Ankara’daki eylemde, asgari ücretin çalışanlar, gençler ve emekliler üzerindeki etkisine dikkat çekildi. EHP Ankara İl Başkanı Ilgın Gürses, “Asgari ücretin belirlenmesi bu ülkede toplumun büyük bir kısmını etkiliyor. 17 bin liraya çalışan asgari ücretlileri, 3 bin liraya geçinmeye çalışan gençleri, 12 bin liraya yaşamaya çalışan emeklileri etkiliyor. Emekçinin, emeklinin hakkı 50 bin liradır,” dedi.

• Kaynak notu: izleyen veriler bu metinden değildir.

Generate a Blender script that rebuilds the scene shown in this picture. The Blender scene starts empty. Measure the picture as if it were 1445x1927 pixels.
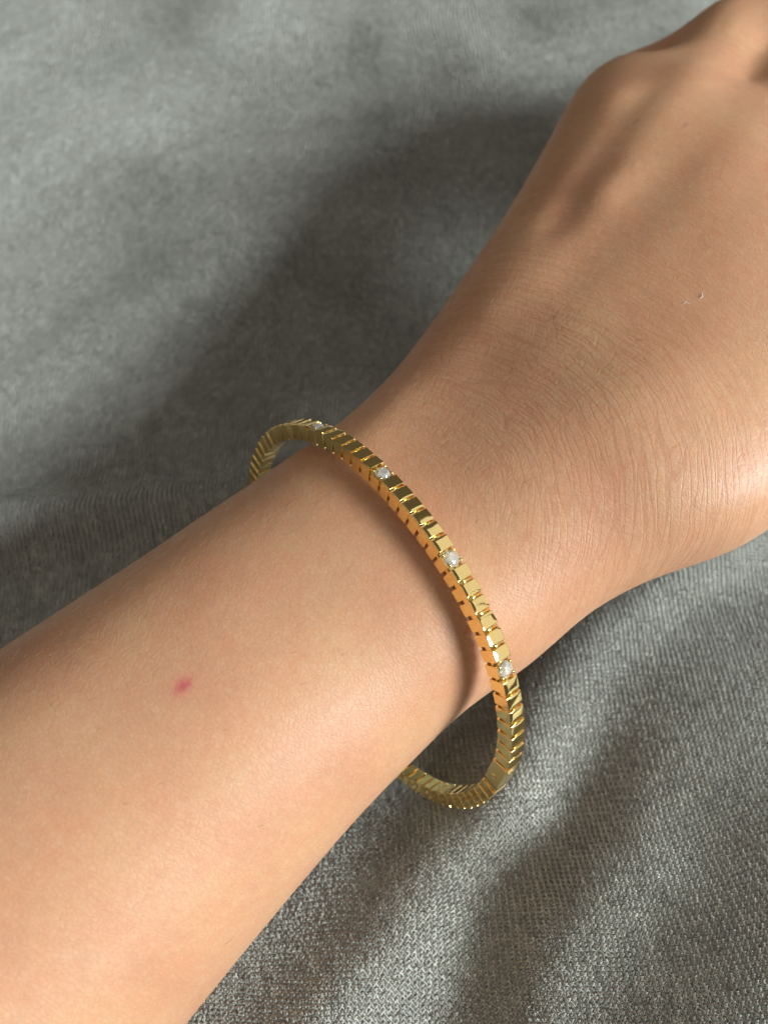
import bpy, bmesh, math, random
import numpy as np
from mathutils import Vector, Matrix, Euler

sc = bpy.context.scene
COL = sc.collection
MM = 0.001
rng = np.random.default_rng(7)
random.seed(7)

# ------------------------------------------------------------------ camera
CAM_H = 154.0                      # mm above the cloth
TILT = math.radians(26.0)          # leaning from straight down
cam_d = bpy.data.cameras.new('camera')
cam = bpy.data.objects.new('camera', cam_d)
COL.objects.link(cam)
cam.location = (0, 0, CAM_H * MM)
cam.rotation_euler = (TILT, 0, 0)
cam_d.sensor_fit = 'VERTICAL'
cam_d.sensor_height = 36.0
cam_d.lens = 36.0 * 1447.0 / 1927.0
cam_d.clip_start = 0.005
cam_d.clip_end = 20.0
cam_d.dof.use_dof = True
cam_d.dof.focus_distance = 108 * MM
cam_d.dof.aperture_fstop = cam_d.lens / 1.45     # 1.45 mm wide aperture
sc.camera = cam

# ------------------------------------------------------------------ world and lamps
world = bpy.data.worlds.new('World')
sc.world = world
world.use_nodes = True
bg = world.node_tree.nodes['Background']
bg.inputs['Color'].default_value = (1.0, 0.90, 0.74, 1)
bg.inputs['Strength'].default_value = 0.10

def area_lamp(name, direction, dist, sx, sy, power, color):
    d = bpy.data.lights.new(name, 'AREA')
    d.shape = 'RECTANGLE'; d.size = sx; d.size_y = sy
    d.energy = power; d.color = color
    o = bpy.data.objects.new(name, d); COL.objects.link(o)
    dv = Vector(direction).normalized()
    o.location = Vector((0, 0.05, 0.04)) + dv * dist
    o.rotation_euler = dv.to_track_quat('Z', 'Y').to_euler()
    return o
def ddir(az, el):
    az, el = math.radians(az), math.radians(el)
    return (math.cos(az) * math.cos(el), math.sin(az) * math.cos(el), math.sin(el))
area_lamp('window_light', ddir(-27, 32), 2.0, 0.66, 0.66, 72.0, (0.92, 1.0, 0.995))
area_lamp('curtain_light', ddir(-10, 20), 2.6, 1.5, 2.2, 8.0, (1.0, 0.985, 0.93))
area_lamp('curtain_light', ddir(31, 24), 2.6, 1.7, 2.3, 9.0, (1.0, 0.985, 0.93))
area_lamp('overhead_fill', ddir(170, 74), 2.0, 2.4, 2.4, 9.0, (1.0, 0.94, 0.82))  # added fill from overhead, stands in for light bounced around the room

sc.view_settings.view_transform = 'Standard'
sc.view_settings.look = 'None'
sc.view_settings.exposure = 0.0
sc.view_settings.gamma = 1.0
sc.view_settings.use_curve_mapping = False
sc.cycles.use_denoising = True
sc.cycles.max_bounces = 14
sc.cycles.diffuse_bounces = 3
sc.cycles.glossy_bounces = 5
sc.cycles.use_adaptive_sampling = True
sc.cycles.adaptive_threshold = 0.03
sc.cycles.adaptive_min_samples = 24
sc.cycles.transmission_bounces = 14
sc.cycles.sample_clamp_indirect = 6.0

# ------------------------------------------------------------------ helpers
vF = np.array([0, math.sin(TILT), -math.cos(TILT)])
vU = np.array([0, math.cos(TILT), math.sin(TILT)])
vR = np.array([1.0, 0, 0])
def at(px, py, z):
    """point in the place (mm) that the photo shows at a pixel, for a known height"""
    d = vF + vR * (px - 722.5) / 1447.0 - vU * (py - 963.5) / 1447.0
    s = (z - CAM_H) / d[2]
    return np.array([0, 0, CAM_H]) + d * s
def proj(P):
    Q = P - np.array([0, 0, CAM_H])
    d = Q @ vF
    return np.stack([722.5 + 1447.0 * (Q @ vR) / d, 963.5 - 1447.0 * (Q @ vU) / d], -1)

def mesh_np(name, V, F, smooth=True):
    """V (n,3) in mm, F (m,3|4)"""
    me = bpy.data.meshes.new(name)
    V = np.asarray(V, np.float32) * MM
    F = np.asarray(F, np.int32)
    k = F.shape[1]
    me.vertices.add(len(V)); me.vertices.foreach_set('co', V.ravel())
    me.loops.add(F.size); me.loops.foreach_set('vertex_index', F.ravel())
    me.polygons.add(len(F))
    me.polygons.foreach_set('loop_start', np.arange(0, F.size, k, dtype=np.int32))
    me.polygons.foreach_set('loop_total', np.full(len(F), k, np.int32))
    if smooth:
        me.polygons.foreach_set('use_smooth', np.ones(len(F), bool))
    me.update(calc_edges=True)
    return me
def link(name, me, mat=None, parent=None):
    o = bpy.data.objects.new(name, me)
    COL.objects.link(o)
    if mat and me is not None and len(me.materials) == 0:
        me.materials.append(mat)
    if parent: o.parent = parent
    return o
def tag(o, label=None, cat=None, group=None, kind=None):
    if label: o['label'] = label
    if cat: o['category'] = cat
    if group: o['group'] = group
    if kind: o['kind'] = kind
    return o

class NT:
    def __init__(s, name):
        s.m = bpy.data.materials.new(name); s.m.use_nodes = True
        s.t = s.m.node_tree; s.b = s.t.nodes['Principled BSDF']
    def n(s, typ, **kw):
        nd = s.t.nodes.new(typ)
        for k, v in kw.items():
            if k in nd.bl_rna.properties.keys(): setattr(nd, k, v)
        return nd
    def l(s, a, b): s.t.links.new(a, b)
    def val(s, nd, **kw):
        for k, v in kw.items(): nd.inputs[k.replace('_', ' ')].default_value = v
    def math(s, op, a, b=None, c=None, clamp=False):
        nd = s.n('ShaderNodeMath', operation=op); nd.use_clamp = clamp
        for i, x in enumerate((a, b, c)):
            if x is None: continue
            if isinstance(x, (int, float)): nd.inputs[i].default_value = x
            else: s.l(x, nd.inputs[i])
        return nd.outputs[0]
    def ramp(s, fac, stops):
        nd = s.n('ShaderNodeValToRGB'); e = nd.color_ramp.elements
        while len(e) < len(stops): e.new(0.5)
        for i, (p, c) in enumerate(stops):
            e[i].position = p; e[i].color = c if len(c) == 4 else (*c, 1)
        s.l(fac, nd.inputs[0]); return nd.outputs[0]
    def mix(s, fac, a, b, mode='MIX'):
        nd = s.n('ShaderNodeMix', data_type='RGBA', blend_type=mode)
        for i, x in ((0, fac), (6, a), (7, b)):
            if isinstance(x, (int, float)): nd.inputs[i].default_value = x
            elif isinstance(x, tuple): nd.inputs[i].default_value = x if len(x) == 4 else (*x, 1)
            else: s.l(x, nd.inputs[i])
        return nd.outputs[2]
    def noise(s, vec, scale, detail=3, rough=0.55, dist=0.0):
        nd = s.n('ShaderNodeTexNoise'); s.val(nd, Scale=scale, Detail=detail, Roughness=rough, Distortion=dist)
        if vec is not None: s.l(vec, nd.inputs['Vector'])
        return nd.outputs['Fac']
    def bump(s, h, strength, dist, normal=None):
        nd = s.n('ShaderNodeBump'); s.val(nd, Strength=strength, Distance=dist); s.l(h, nd.inputs['Height'])
        if normal is not None: s.l(normal, nd.inputs['Normal'])
        return nd.outputs[0]
    def coord(s, which='Object'):
        return s.n('ShaderNodeTexCoord').outputs[which]
    def attr(s, name):
        return s.n('ShaderNodeAttribute', attribute_name=name)
    def mapping(s, vec, scale=(1, 1, 1), rot=(0, 0, 0), loc=(0, 0, 0)):
        nd = s.n('ShaderNodeMapping'); s.val(nd, Scale=scale, Rotation=rot, Location=loc)
        s.l(vec, nd.inputs['Vector']); return nd.outputs[0]

# smooth value noise on a lattice, for shaping in numpy
def vnoise(x, y, seed, cell):
    r = np.random.default_rng(seed); G = r.normal(size=(128, 128))
    x = x / cell + 40.3; y = y / cell + 40.7
    i = np.floor(x).astype(int); j = np.floor(y).astype(int); fx = x - i; fy = y - j
    fx = fx * fx * (3 - 2 * fx); fy = fy * fy * (3 - 2 * fy)
    g = lambda a, b: G[a % 128, b % 128]
    return (g(i, j) * (1 - fx) + g(i + 1, j) * fx) * (1 - fy) + (g(i, j + 1) * (1 - fx) + g(i + 1, j + 1) * fx) * fy

def poly_dist(X, Y, pts):
    """distance of points to a polyline in plan, and the parameter 0..1 along it"""
    best = np.full(X.shape, 1e9); par = np.zeros(X.shape)
    n = len(pts) - 1
    for k in range(n):
        a, b = np.array(pts[k][:2]), np.array(pts[k + 1][:2]); d = b - a
        t = np.clip(((X - a[0]) * d[0] + (Y - a[1]) * d[1]) / (d @ d), 0, 1)
        q = np.hypot(X - a[0] - t * d[0], Y - a[1] - t * d[1])
        m = q < best; best = np.where(m, q, best); par = np.where(m, (k + t) / n, par)
    return best, par

# ------------------------------------------------------------------ materials
def mat_cloth(name, stitch):
    k = NT(name)
    co = k.coord()
    big = k.noise(co, 38, 4, 0.6, 0.6)
    mid = k.noise(co, 210, 3, 0.6)
    fine = k.noise(co, 2600, 2, 0.5)
    c = k.ramp(big, [(0.3, (0.455, 0.448, 0.412)), (0.5, (0.48, 0.474, 0.437)), (0.72, (0.50, 0.496, 0.46))])
    c = k.mix(k.math('MULTIPLY', k.math('SUBTRACT', mid, 0.38, clamp=True), 0.35), c, (0.61, 0.62, 0.595))
    if stitch:
        a = k.attr('tone').outputs['Fac']
        c = k.mix(1.0, c, k.ramp(a, [(0.0, (0.45, 0.45, 0.45)), (0.5, (1, 1, 1)), (1.0, (1.75, 1.78, 1.76))]), 'MULTIPLY')
        k.l(k.bump(fine, 0.5, 0.00008), k.b.inputs['Normal'])
    else:
        c = k.mix(1.0, c, (0.8, 0.8, 0.79), 'MULTIPLY')
    k.l(c, k.b.inputs['Base Color'])
    k.val(k.b, Roughness=0.55)
    k.b.inputs['Specular IOR Level'].default_value = 0.28 if stitch else 0.1
    k.b.inputs['Sheen Weight'].default_value = 0.7
    k.b.inputs['Sheen Roughness'].default_value = 0.45
    k.b.inputs['Sheen Tint'].default_value = (0.92, 0.98, 0.95, 1)
    return k.m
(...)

Eskişehir’de yapılan açıklamada, Türkiye’deki enflasyon oranlarının savaş halindeki ülkelerden bile daha kötü durumda olduğu belirtildi. EHP Merkez Komite üyesi Sanem Deniz Kural, “Enflasyonun yüksek olmasının sorumlusu emekçiler mi? Hayır değil. Madem büyüyoruz, asgari ücret zammını neden hedef enflasyona göre yapıp tüm ekonomik yükü emekçinin sırtına bindiriyorsunuz?” ifadelerini kullandı.

İzmir’de, EHP İzmir İl Başkanı Hilal Susuz, son iki yılda asgari ücretin yalnızca dört ay açlık sınırının üzerinde kaldığını hatırlatarak, “Hepimiz açlık sınırının altında yaşamaya mecbur bırakıldık. Böyle koşullarda asgari ücret rakamını işverenden mi bekleyeceğiz? Tabii ki ne kadar olması gerektiğini biz söyleyeceğiz, mücadelesini de biz vereceğiz,” dedi.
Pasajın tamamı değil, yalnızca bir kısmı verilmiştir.